## PROVIDED MATERIAL
———
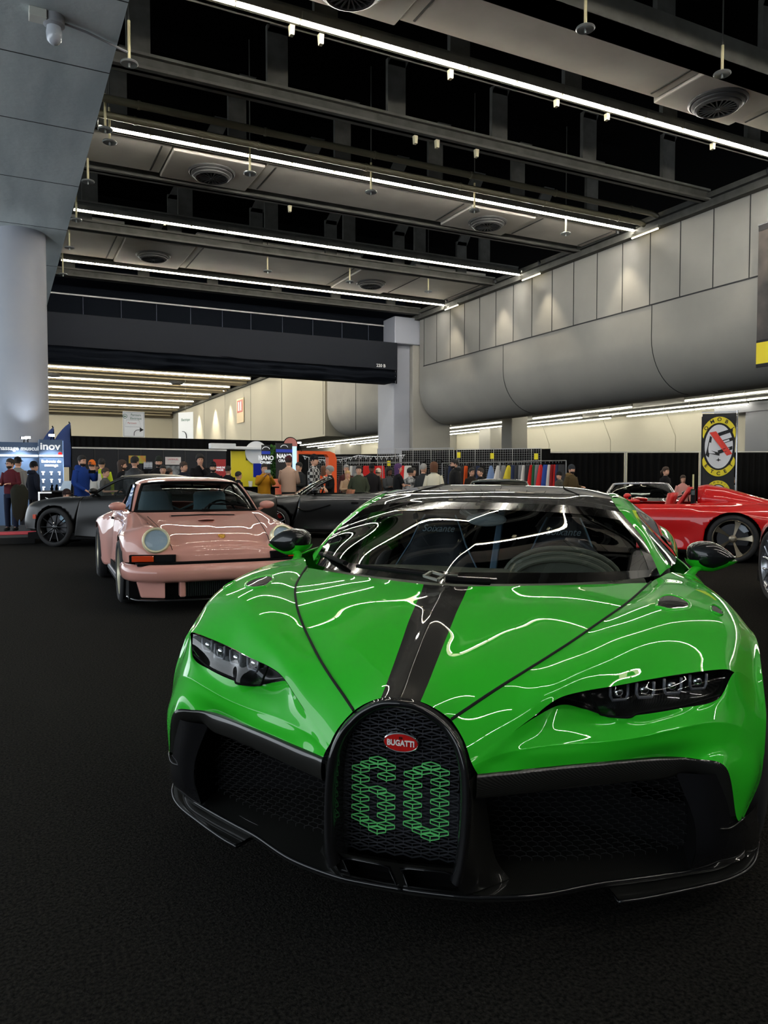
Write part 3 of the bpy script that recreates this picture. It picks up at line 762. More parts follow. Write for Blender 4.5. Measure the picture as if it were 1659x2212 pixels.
fr = [[p + V(-.02, .07, -.006) for p in FNf], [p + V(0, .002, -.006) for p in FNf], [p + V(0, -.004, .0) for p in FNf], [p + V(0, .004, .006) for p in FNf], [p + V(-.03, .05, .018) for p in FNf], [p + V(-.04, .06, .045) for p in FNf]]
for s in (1, -1):
    Q = net(fr, 30, 20); Q = Q if s > 0 else mirror(Q)
    MB().grid(Q, carb, s < 0).build('corner_winglet', None, car, smooth=True)
for s in (1, -1):
    b = MB().tube([(s * p.x, p.y - .003, p.z + .002) for p in cubic(SP, 50)], .006, gblack, 8).tube([(s * p.x, p.y - .003, p.z + .001) for p in cubic(FN, 30)], .0055, gblack, 6)
    b.tube([(s * p[0], p[1], p[2]) for p in ((.535, .155, .114), (.545, .12, .116), (.556, .083, .119))], .003, gblack, 6)
    b.build('splitter_highlight_bead', None, car, smooth=True)  # gloss bead added along the edges to catch bright highlights
# chin between the grille foot and the splitter with its two recessed openings
chin = MB()
def chin_pt(x, t):  # t 0 top .. 1 bottom
    y = -.180 + .105 * t + .6 * x * x; z = .270 - .112 * t
    return V(x, y, z)
for x0, x1 in ((-.185, -.150), (-.012, .012), (.150, .185)):
    chin.grid([[chin_pt(x0, t / 6), chin_pt(x1, t / 6)] for t in range(7)], carb)
for t0, t1 in ((-.12, .06), (.90, 1.08)):
    chin.grid([[chin_pt(-.150 + .3 * i / 20, t) for i in range(21)] for t in (t0, t1)], carb)
for s in (-1, 1):
    xa, xb = (.012, .150) if s > 0 else (-.150, -.012)
    R0 = [chin_pt(xa, .06), chin_pt(xb, .06), chin_pt(xb, .90), chin_pt(xa, .90)]
    R1 = [p + V(0, .07, -.02) for p in R0]
    for i in range(4): chin.add([R0[i], R0[(i + 1) % 4], R1[(i + 1) % 4], R1[i]], [(0, 1, 2, 3)], carb)
    chin.add(R1, [(0, 1, 2, 3)], mblack)
chin.build('chin_vents', None, car)
b = MB()
for s in (-1, 1):
    xa, xb = .016, .146
    b.tube([chin_pt(s * xa, .9) + V(0, -.002, 0), chin_pt(s * xa, .12) + V(0, -.002, 0), chin_pt(s * (xa + .02), .05) + V(0, -.002, 0), chin_pt(s * (xb - .02), .05) + V(0, -.002, 0), chin_pt(s * xb, .16) + V(0, -.002, 0), chin_pt(s * xb, .9) + V(0, -.002, 0)], .0028, gblack, 6)
b.build('vent_lip', None, car, smooth=True)
# grille flanks: carbon walls from the horseshoe foot out to the intakes
FL = [[(.178, -.178, .50), (.190, -.165, .51), (.200, -.145, .515)], [(.178, -.182, .40), (.196, -.150, .40), (.215, -.06, .40)], [(.172, -.186, .29), (.200, -.140, .27), (.235, -.02, .25)], [(.165, -.085, .168), (.205, -.045, .166), (.27, .03, .168)]]
part('grille_flank', carb, car, net(FL, 12, 24))
# carbon brow under the green lower edge, then the opening
BR0 = [Wn[k][4] for k in range(11)]
BR0 = [Vector(p) for p in BR0]
br = [[p for p in BR0], [p + V(0, -.012, -.006) for p in BR0], [p + V(0, -.016, -.040) for p in BR0], [p + V(-.004, .0, -.064) for p in BR0], [p + V(-.01, .09, -.066) for p in BR0]]
for i in range(8, 11):
    for r in range(1, 5):
        kx = (.020, .045, .075, .09)[r - 1] * (i - 7) / 3
        br[r][i] = BR0[i] + V(-kx, (-.006, .0, .02, .10)[r - 1], (-.006, -.03, -.05, -.05)[r - 1] * (1 if i < 10 else .2))
part('intake_brow', carb, car, net(br, 60, 16))
PD = [[(.700, .175, .452), (.765, .165, .458), (.825, .195, .450), (.866, .225, .400)], [(.750, .185, .330), (.800, .185, .330), (.845, .215, .325), (.888, .262, .318)],
      [(.762, .20, .24), (.82, .215, .23), (.885, .27, .22), (.930, .345, .235)], [(.755, .225, .165), (.83, .27, .160), (.905, .345, .155), (.955, .43, .165)]]
part('corner_pod', gblack, car, net(PD, 20, 24))
SK = [[(.866, .235, .325), (.900, .290, .305), (.945, .40, .285), (.962, .425, .30)], [(.905, .30, .22), (.93, .345, .22), (.96, .42, .22), (.97, .46, .25)], [(.93, .38, .150), (.955, .42, .150), (.975, .46, .155), (.985, .50, .20)]]
part('corner_skirt', gblack, car, net(SK, 16, 12))
for s in (-1, 1):
    b = MB()
    b.tube([(s * x, y, z) for x, y, z in cubic([(.775, .20, .30), (.84, .205, .30), (.878, .245, .306), (.90, .28, .308)], 12)], .003, chrome if False else gblack, 6)
    wall = [[(s * .70, .185, .45), (s * .70, .5, .42)], [(s * .752, .195, .33), (s * .74, .5, .33)], [(s * .765, .21, .24), (s * .75, .5, .25)], [(s * .755, .235, .16), (s * .74, .5, .18)]]
    b.grid(wall, mblack)
    b.build('pod_seam', None, car, smooth=True)
# mesh in the side openings
b = MB()
for s in (-1, 1):
    ew, ee, er = .019, .009, .005
    for i in range(0, 22):
        for k in range(0, 18):
            x = .215 + 2 * ew * k * .82 + (ew * .82 if i % 2 else 0); z = .185 + (ee + er) * i
            if x > .75: continue
            yy = .10 + .55 * (x - .2) ** 2 + .12 * (x - .2)
            X_ = lambda dx, dz: (s * (x + dx), yy, z + dz)
            b.bar(X_(-ew * .8, ee / 2), X_(0, ee / 2 + er), .0014, .003, None, (0, 1, 0))
            b.bar(X_(0, ee / 2 + er), X_(ew * .8, ee / 2), .0014, .003, None, (0, 1, 0))
            b.bar(X_(ew * .8, ee / 2), X_(ew * .8, -ee / 2), .0014, .003, None, (0, 1, 0))
b.build('intake_mesh', mat('intake_mesh_metal', rgb(16, 16, 18), .5, .2), car)
MB().box((-.76, .46, .16), (.76, .48, .56), mblack).build('intake_backing', None, car)

# ---- headlights
def hl(s):
    E_ = [Vector(U[k][4]) for k in range(2, 10)]; L_ = [Vector(Wn[k][0]) for k in range(2, 10)]
    h = bpy.data.objects.new('headlight', None); COL.objects.link(h); h.parent = car
    mir = (lambda G_: G_) if s > 0 else mirror
    hb = MB().grid(mir(net([[p + V(0, .0, -.002) for p in E_], [p + V(-.004, .055, -.018) for p in E_], [p + V(-.004, .06, .0) for p in L_], [p for p in L_]], 50, 14)), None, s < 0)
    o = hb.build('lamp_housing', carb, h, smooth=True)
    ks = range(3, 9)
    e = lambda k: Vector(U[k][4]); l = lambda k: Vector(Wn[k][0])
    El = [e(k).lerp(l(k), .03) + V(0, .010, -.002) for k in ks]; Ll = [l(k).lerp(e(k), .03) + V(0, .008, 0) for k in ks]
    El[0] = V(.462, .100, .682); Ll[0] = V(.497, .124, .611); El[1] = V(.50, .112, .688); Ll[1] = V(.515, .128, .606); El[2] = V(.56, .15, .690); Ll[2] = V(.57, .112, .612); El[5] = V(.852, .358, .698); Ll[5] = V(.832, .325, .636)
    mid_ = [a.lerp(c, .5) + V(0, -.008, .004) for a, c in zip(El, Ll)]
    MB().grid(mir(net([El, mid_, Ll], 40, 12)), None, s < 0).build('lamp_cover', clearg, h, smooth=True)
    rim = MB().tube([(s * p.x, p.y, p.z) for p in cubic(Ll, 40)], .0035, n=6)
    rim.tube([(s * p.x, p.y, p.z) for p in cubic([Ll[0], Ll[0].lerp(El[0], .5), El[0]], 10)], .0035, n=6)
    rim.build('lamp_seal', mblack, h, smooth=True)
    ledm = mat('led_guide', rgb(105, 105, 110), .35, .1, coat=.5)
    for x, y, z in ((.548, .178, .660), (.618, .200, .667), (.694, .244, .673), (.768, .299, .677)):
        T = Matrix.Translation((s * x, y, z)) @ Matrix.Rotation(s * .50, 4, 'Z')
        q = MB(); a_, c_ = .027, .021
        pts = [(-a_, .0, c_), (-a_, 0, -c_ * .4), (-a_ * .75, 0, -c_), (a_ * .75, 0, -c_), (a_, 0, -c_ * .4), (a_, 0, c_)]
        q.tube([T @ Vector(p) for p in pts], .0042, ledm, 8)
        g_ = q.build('light_guide', None, h, smooth=True)
        q = MB().box((-a_ * .7, .004, -c_ * .7), (a_ * .7, .03, c_ * .8), gblack, T).ell((0, .004, 0), (a_ * .55, .010, c_ * .6), chrome, 12, 8, T)
        q.build('projector', None, g_, smooth=True, auto=40)
    return h
hl(1); hl(-1)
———
## TASK INSTRUCTIONS
Copy each line of the listing in which the word "part" can be found.

## OUTPUT
Write part 3 of the bpy script that recreates this picture. It picks up at line 762. More parts follow. Write for Blender 4.5. Measure the picture as if it were 1659x2212 pixels.
part('grille_flank', carb, car, net(FL, 12, 24))
part('intake_brow', carb, car, net(br, 60, 16))
part('corner_pod', gblack, car, net(PD, 20, 24))
part('corner_skirt', gblack, car, net(SK, 16, 12))